Thursday, June 27, 2013

Window on Eurasia: Generational Renewal of Tatar National Movement Taking Place Now



Paul Goble

            Staunton, June 27 – The Tatar national movement, which had been dominated by people born before 1960, is increasingly being taken over by those born after 1985 rather than by anyone aged in between, a reflection of official pressure against that group and also the need of the intermediate age group to make careers, according to a Tatar website.

            And that jump in generations is leading to a radicalization of the movement because the younger people have little or no experience with the Soviet system and are focused on the future of their nation and its territory rather than on the more personal and immediate task of making a career (tatar-bozqurd.livejournal.com/16117.html).

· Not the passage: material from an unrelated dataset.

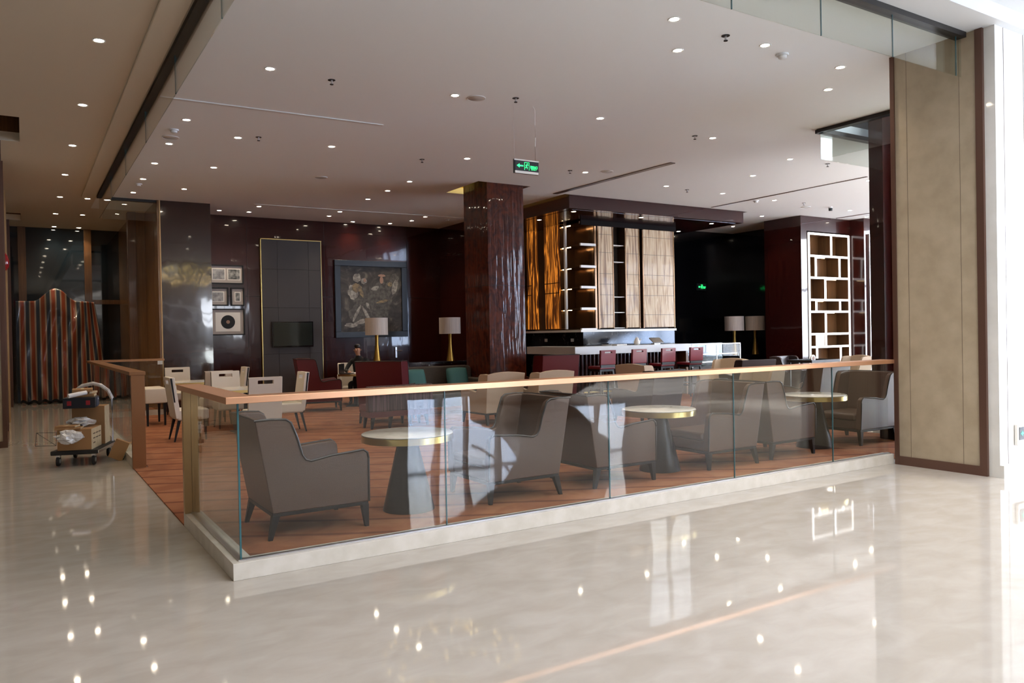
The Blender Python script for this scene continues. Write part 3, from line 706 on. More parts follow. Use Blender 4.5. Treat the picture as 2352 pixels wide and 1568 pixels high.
# things on the counter
def on_counter(px_x, y=9.2): return px_x
def plate_o(x, y, z, r, label):
    return tag(MB().lathe([(r * .5, 0), (r, .02), (r * 1.02, .024), (r * .45, .006)], 28).build('plate', 'shelf_white', None, smooth=True, loc=(x, y, z)), label, 'plate', 'crockery on the bar counter')
plate_o(10.72, 9.25, 1.28, .13, 'white plate lying on the bar counter, left one'); 
tag(B(-.16, -.11, 0, .16, .11, .03).build('folded_napkin', 'shelf_white', None, bevel=.008, loc=(11.05, 9.2, 1.28)), 'flat white folded cloth on the bar counter', 'napkin')
t = thing('teapot', 'small white pot standing on the bar counter', 'teapot', (11.62, 9.2, 1.28))
MB().lathe([(.04, 0), (.075, .03), (.08, .08), (.05, .13), (.045, .15), (.06, .16)], 24).build('body', 'shelf_white', t, smooth=True)
MB().lathe([(.05, .15), (.03, .175), (.012, .18), (.012, .20)], 18).build('lid', 'shelf_white', t, smooth=True)
MB().tube([(.07, 0, .06), (.11, 0, .10), (.13, 0, .15)], .012).build('spout', 'shelf_white', t, smooth=True)
t = thing('till_screen', 'tilted grey till screen on the bar counter', 'till', (12.28, 9.25, 1.28))
B(-.10, -.06, 0, .10, .06, .03).build('foot', 'steel', t, bevel=.004)
mb = MB().prism([(-.10, .03), (-.12, .05), (.05, .17), (.07, .15)], -.17, .17, 'x'); mb.build('screen', 'steel', t, bevel=.005)
# bar stools
def make_stool():
    t = thing('bar_stool', '', 'bar stool', (0, 0, 0), 0, 'red leather bar stools at the counter')
    holed(.43, .86, 1.19, .06, .10, 1.125, 1.155, .06).build('backrest', 'stool_red', t, bevel=.010).location = (-.19, 0, 0)
    B(-.22, -.215, .76, .22, .215, .83).build('seat', 'stool_red', t, bevel=.02)
    B(-.20, -.20, .71, .20, .20, .76).build('seat_frame', 'black_wood', t)
    B(-.24, -.20, .80, -.20, .20, .86).build('back_rail', 'dark_metal', t)
    for sx in (-1, 1):
        for sy in (-1, 1): leg(sx * .18, sy * .18, .74, sx * 1.2, sy * 2.0, .038, .026).build('leg', 'dark_metal', t)
    for s in (-1, 1): B(-.2, s * .19 - .01, .26, .2, s * .19 + .01, .285).build('stretcher', 'dark_metal', t)
    for s in (-1, 1): B(s * .2 - .01, -.19, .30, s * .2 + .01, .19, .325).build('stretcher', 'dark_metal', t)
    return t
ST = Kind(make_stool)
for x, l in ((9.98, 'red leather bar stool farthest left, under the counter corner'), (10.91, 'second red leather bar stool from the left'), (11.82, 'third red leather bar stool from the left'), (12.74, 'red leather bar stool at the right end, beside the display case')):
    ST.put((x, 8.56, .012), R(90), l)
# display case
t = thing('display_case', 'lit glass pastry display case at the right end of the bar', 'display case', (0, 0, 0))
B(13.22, 8.95, 0, 15.0, 9.6, .66).build('base', 'panel_grey', t)
for z in (.78, .98): s = B(13.25, 9.05, z, 14.97, 9.55, z + .008).build('shelf', 'case_glass', t); B(13.25, 9.03, z - .004, 14.97, 9.05, z + .018).build('light_strip', 'case_glow', s)
MB().box(13.22, 8.94, .66, 15.0, 8.95, 1.25).box(13.22, 8.94, 1.25, 15.0, 9.6, 1.26).box(14.99, 8.94, .66, 15.0, 9.6, 1.25).build('glass', 'case_glass', t)
B(13.24, 9.56, .66, 14.98, 9.58, 1.25).build('back_panel', 'screen', t)
mb = MB()
for x in (13.22, 14.1, 14.98): mb.box(x, 8.935, .66, x + .02, 8.955, 1.26)
mb.box(13.22, 8.935, 1.245, 15.0, 8.955, 1.262).box(13.22, 9.58, .66, 15.0, 9.6, 1.26); mb.build('frame', 'steel', t)
# consoles and lamps
def make_lamp():
    t = thing('table_lamp', '', 'lamp', (0, 0, 0), 0, 'gold lamps with pale drum shades')
    MB().lathe([(.105, 0), (.10, .02), (.065, .25), (.04, .5), (.045, .72), (.05, .76)], 28).build('base', 'gold', t, smooth=True)
    MB().lathe([(.285, .72), (.285, 1.15), (.275, 1.15), (.275, .72)], 40, cap=False).build('lamp_shade', 'shade_fabric', t, smooth=True)
    B(-.27, -.008, 1.12, .27, .008, 1.13).build('shade_frame', 'brass', t)
    return t
LM = Kind(make_lamp)
t = thing('console_table', 'long console with glossy black top below the large painting', 'console', (0, 0, 0))
B(5.9, 12.85, .86, 9.15, 13.35, .925).build('tabletop', 'black_marble', t, bevel=.004); B(6.0, 12.92, 0, 9.1, 13.3, .86).build('body', 'cherry', t)
LM.put((6.42, 13.1, .925), 0, 'gold lamp with pale drum shade in front of the painting')
LM.put((8.50, 13.1, .925), 0, 'gold lamp with pale drum shade next to the lacquered column')
t = thing('console_table', 'dark console carrying the two lamps right of the bar', 'console', (0, 0, 0))
B(16.5, 10.55, .80, 18.3, 11.2, .86).build('tabletop', 'black_lacquer', t); B(16.6, 10.6, 0, 18.2, 11.15, .80).build('body', 'black_lacquer', t)
LM.put((17.02, 10.95, .86), 0, 'left of the twin gold lamps against the black wall')
LM.put((17.76, 10.80, .86), 0, 'right of the twin gold lamps against the black wall')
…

            The missing middle-aged parental generation were the most likely to be “mankurtized,” a term popularized by Kyrgyz novelist Chingiz Aitmatov, who used it to describe the process by which people were deprived of their memories, personal and national, to make them more willing to live according to the diktat of outside forces.

            There are differences within the younger groups, the site says. The generation in the first half of the 1980s was “neutral” in that respect; the one that came just after it represents the largest change and is “the most responsible,” it has grown up the fastest, and it has attracted those who younger still.

            That last sub-generation now leads the Tatar national movement. It decries any compromise or cowardice in dealing with the authorities. “Among them are not a few philosophers, sportsmen and historians.” And it is likely to become ever more authoritative as it becomes middle aged.

            The site offers no sociological data for these conclusions; they are simply impressionistic. But they do conform to the Youtube pictures of demonstrations in Tatarstan and other Tatar centers in recent years. Consequently, they are almost certainly correct, and the picture they paint is certain to be a matter of concern for Moscow.

            That is because revolutionary change in the former Soviet space has frequently come as a result of a partnership between the oldest who can remember either from their own experience or that of their parents a pre-Soviet environment or the youngest who have been least affected by the political and social mores of that system.

            In the Baltic states, for example, the recovery of independence was led precisely by those who could remember their countries before the Soviet occupation and those who were too young to have been socialized by it. As a result, Estonia at one point had one of the oldest presidents and youngest prime ministers in Europe.
 
            It would be interesting to find additional confirming data on whether a generational “jump” has taken place in Tatarstan -- and whether it is happening in other national movements across the Russian Federation.  If it has, those movements are likely to grow in strength almost regardless of what Moscow does.